Activities at Floryl do not at all resemble charity measures. Hence, Floryl has become a pawn in the investigation by the Danish police into whether it is against the law to use tax-exempt fund means for a purpose like this.

 

For the local Brazilian population, the meeting with Tvind has been painful. There is massive anger, and the locals in the neighbourhood of Floryl have long since turned their backs on the strange, reserved newcomers. The Danes from Floryl are no longer welcome in Posse, the nearest town 50 kilometres away. The shops of the town want to see cash before handing over goods. According to a former manager of Floryl, the Danes have cheated so many times that confidence in them has gone.

 

When Jyllands-Posten visited the place, there was a hostile mood. Tvind paid staff members only part of agreed wages and held them at the plantation 30 days at a time under “slave-like conditions”, as described by the former chief accountant José Valdonio de Morais.

 

“These people do not mind the law, but do what they see fit. The most glaring example of their behaviour is their throwing dismissed employees out violently, keeping their belongings,” explained Otoniel Lopes Sigueira, Posse’s leading lawyer, who for four years represented Tvind in trials concerning the violation of workers’ rights’ laws.

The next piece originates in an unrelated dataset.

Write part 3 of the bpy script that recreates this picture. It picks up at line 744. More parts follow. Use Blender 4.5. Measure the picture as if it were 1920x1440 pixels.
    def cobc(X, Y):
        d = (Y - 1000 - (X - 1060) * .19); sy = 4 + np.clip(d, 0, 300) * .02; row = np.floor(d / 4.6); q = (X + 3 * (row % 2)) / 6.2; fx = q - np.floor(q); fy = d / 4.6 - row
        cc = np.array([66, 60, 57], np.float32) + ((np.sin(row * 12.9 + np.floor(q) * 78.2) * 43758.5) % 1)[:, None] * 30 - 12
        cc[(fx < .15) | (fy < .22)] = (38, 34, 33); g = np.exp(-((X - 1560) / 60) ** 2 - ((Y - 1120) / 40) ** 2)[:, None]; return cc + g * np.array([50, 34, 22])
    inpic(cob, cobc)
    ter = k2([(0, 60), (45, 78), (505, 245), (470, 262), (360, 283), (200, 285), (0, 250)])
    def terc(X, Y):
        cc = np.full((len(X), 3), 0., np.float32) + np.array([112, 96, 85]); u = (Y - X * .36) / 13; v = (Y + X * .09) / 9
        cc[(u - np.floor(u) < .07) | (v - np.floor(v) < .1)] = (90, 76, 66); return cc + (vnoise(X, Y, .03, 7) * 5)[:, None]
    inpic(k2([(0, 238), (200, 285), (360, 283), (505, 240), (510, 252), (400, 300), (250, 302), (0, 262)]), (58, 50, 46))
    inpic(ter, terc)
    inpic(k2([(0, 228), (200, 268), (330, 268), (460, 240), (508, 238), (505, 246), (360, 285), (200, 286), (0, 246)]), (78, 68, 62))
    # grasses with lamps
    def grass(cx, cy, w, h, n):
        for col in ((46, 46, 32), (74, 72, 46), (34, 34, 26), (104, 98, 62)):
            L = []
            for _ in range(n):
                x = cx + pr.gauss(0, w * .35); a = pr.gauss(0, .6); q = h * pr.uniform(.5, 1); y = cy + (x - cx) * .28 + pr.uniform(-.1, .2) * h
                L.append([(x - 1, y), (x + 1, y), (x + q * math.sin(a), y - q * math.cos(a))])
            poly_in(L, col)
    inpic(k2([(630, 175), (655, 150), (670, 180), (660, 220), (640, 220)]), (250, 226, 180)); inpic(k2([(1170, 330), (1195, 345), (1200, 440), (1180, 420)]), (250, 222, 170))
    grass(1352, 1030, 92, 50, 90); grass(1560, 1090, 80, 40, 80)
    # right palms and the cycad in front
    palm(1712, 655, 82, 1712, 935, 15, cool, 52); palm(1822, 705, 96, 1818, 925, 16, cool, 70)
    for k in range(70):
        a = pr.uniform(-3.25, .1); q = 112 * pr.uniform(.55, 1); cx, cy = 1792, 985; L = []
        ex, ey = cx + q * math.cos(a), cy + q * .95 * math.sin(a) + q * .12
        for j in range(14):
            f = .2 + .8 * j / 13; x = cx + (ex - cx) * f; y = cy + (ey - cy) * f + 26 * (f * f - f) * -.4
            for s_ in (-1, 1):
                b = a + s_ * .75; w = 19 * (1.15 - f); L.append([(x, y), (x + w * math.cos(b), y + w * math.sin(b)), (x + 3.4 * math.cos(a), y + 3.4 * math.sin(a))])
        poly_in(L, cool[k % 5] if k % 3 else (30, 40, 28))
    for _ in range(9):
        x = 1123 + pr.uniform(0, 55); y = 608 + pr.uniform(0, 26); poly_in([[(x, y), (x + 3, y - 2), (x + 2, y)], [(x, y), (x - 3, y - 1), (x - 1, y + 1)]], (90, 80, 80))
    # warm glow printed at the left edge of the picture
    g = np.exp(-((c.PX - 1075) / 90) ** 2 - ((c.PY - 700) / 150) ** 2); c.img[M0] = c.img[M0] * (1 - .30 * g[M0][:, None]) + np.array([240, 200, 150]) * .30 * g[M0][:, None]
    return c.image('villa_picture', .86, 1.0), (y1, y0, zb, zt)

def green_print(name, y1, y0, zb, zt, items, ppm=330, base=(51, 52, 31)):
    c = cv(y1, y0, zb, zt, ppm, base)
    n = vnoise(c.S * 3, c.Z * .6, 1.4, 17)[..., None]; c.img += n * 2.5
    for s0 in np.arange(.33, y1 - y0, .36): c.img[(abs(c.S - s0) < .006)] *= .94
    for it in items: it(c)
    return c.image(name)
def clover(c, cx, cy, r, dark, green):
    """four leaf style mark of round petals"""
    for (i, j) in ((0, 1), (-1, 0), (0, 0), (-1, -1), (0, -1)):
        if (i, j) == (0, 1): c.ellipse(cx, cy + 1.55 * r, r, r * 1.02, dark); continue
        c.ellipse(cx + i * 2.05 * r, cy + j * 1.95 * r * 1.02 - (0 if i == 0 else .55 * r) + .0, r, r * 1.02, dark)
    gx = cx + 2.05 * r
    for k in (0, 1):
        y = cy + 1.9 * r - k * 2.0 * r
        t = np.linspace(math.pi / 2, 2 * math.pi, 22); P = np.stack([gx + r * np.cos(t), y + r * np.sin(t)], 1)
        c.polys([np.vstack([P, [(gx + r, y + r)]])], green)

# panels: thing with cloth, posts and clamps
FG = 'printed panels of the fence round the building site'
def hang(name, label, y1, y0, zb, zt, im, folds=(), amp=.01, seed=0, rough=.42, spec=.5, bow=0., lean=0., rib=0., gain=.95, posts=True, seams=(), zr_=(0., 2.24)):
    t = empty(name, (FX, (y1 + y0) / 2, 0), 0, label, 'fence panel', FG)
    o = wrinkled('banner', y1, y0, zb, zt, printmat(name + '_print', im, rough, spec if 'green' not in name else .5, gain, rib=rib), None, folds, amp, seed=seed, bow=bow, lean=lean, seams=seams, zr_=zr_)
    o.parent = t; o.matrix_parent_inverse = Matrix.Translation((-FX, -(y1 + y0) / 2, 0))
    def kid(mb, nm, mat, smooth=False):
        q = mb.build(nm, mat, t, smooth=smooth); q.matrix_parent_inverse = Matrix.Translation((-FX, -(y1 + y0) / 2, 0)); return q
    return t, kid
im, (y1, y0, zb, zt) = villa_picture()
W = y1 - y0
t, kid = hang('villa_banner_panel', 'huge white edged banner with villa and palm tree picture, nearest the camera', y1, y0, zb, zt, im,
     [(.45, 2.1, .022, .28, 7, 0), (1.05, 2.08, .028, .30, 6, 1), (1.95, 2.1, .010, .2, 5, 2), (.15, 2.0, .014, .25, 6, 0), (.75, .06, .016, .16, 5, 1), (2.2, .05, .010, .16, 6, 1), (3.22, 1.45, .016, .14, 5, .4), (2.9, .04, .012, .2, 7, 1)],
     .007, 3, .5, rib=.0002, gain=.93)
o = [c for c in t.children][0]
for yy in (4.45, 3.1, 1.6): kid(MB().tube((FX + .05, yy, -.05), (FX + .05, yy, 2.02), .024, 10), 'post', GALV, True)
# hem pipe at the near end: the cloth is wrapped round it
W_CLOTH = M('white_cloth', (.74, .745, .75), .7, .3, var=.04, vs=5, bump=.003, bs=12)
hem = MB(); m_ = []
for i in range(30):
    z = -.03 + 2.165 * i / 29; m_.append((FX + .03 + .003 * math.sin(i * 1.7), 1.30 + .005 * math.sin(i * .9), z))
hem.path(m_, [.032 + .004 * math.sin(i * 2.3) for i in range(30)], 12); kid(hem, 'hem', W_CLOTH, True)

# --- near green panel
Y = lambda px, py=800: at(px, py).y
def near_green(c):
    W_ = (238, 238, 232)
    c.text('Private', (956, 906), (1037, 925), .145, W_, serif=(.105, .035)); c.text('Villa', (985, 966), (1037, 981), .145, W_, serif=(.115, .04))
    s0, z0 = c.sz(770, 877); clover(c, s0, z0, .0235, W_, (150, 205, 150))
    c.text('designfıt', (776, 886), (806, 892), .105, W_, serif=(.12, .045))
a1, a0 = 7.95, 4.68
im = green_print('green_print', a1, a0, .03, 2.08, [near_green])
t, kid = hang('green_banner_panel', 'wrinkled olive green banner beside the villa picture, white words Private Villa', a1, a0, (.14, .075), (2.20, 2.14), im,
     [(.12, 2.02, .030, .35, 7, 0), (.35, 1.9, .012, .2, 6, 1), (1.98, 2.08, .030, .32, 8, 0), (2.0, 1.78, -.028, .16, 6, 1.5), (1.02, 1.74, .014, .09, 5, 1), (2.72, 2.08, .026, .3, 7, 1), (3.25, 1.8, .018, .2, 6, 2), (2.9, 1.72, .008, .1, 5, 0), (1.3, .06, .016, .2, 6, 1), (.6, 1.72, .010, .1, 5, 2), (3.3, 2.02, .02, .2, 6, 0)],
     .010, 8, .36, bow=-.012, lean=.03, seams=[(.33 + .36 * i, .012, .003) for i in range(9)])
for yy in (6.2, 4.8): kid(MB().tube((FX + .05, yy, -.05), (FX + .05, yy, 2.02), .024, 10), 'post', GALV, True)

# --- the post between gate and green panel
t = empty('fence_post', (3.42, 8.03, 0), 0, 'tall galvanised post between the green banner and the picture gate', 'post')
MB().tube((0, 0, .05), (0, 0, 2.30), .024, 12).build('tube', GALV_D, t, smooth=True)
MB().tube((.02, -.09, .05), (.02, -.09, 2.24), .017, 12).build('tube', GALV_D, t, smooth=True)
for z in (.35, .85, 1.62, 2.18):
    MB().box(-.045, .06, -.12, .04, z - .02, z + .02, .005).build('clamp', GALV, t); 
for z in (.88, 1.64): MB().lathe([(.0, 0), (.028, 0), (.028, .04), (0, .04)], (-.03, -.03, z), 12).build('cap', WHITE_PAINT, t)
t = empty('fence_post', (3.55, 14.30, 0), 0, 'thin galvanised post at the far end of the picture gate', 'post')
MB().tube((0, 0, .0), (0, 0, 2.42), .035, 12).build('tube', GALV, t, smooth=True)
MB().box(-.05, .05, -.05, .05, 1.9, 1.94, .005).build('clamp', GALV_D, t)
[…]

The lawyer, however, ceased co-operating with “the weird Danes” after not even he received his pay.

 

The cheerful Brazilians do not understand the fanatic Danes and their ruthless attitude and anti-social behaviour. The Teachers’ Group that took part in starting Floryl number Thomas Væth, Lars Jensen, Freddy Olsen, Anne Nielsen, Maria Lindenberg and Birgitte Krohn.

 

As it was, the latter turned up again in Miami as an important pawn in the secret life of Mogens Amdi Petersen.

There are several flights daily from Brazil to Miami. Miami is the hub of Latin American air traffic, and American Airlines daily fly from Miami to all countries in the Caribbean, Central and South America and even the smallest nations such as the tiny Caribbean country of Belize.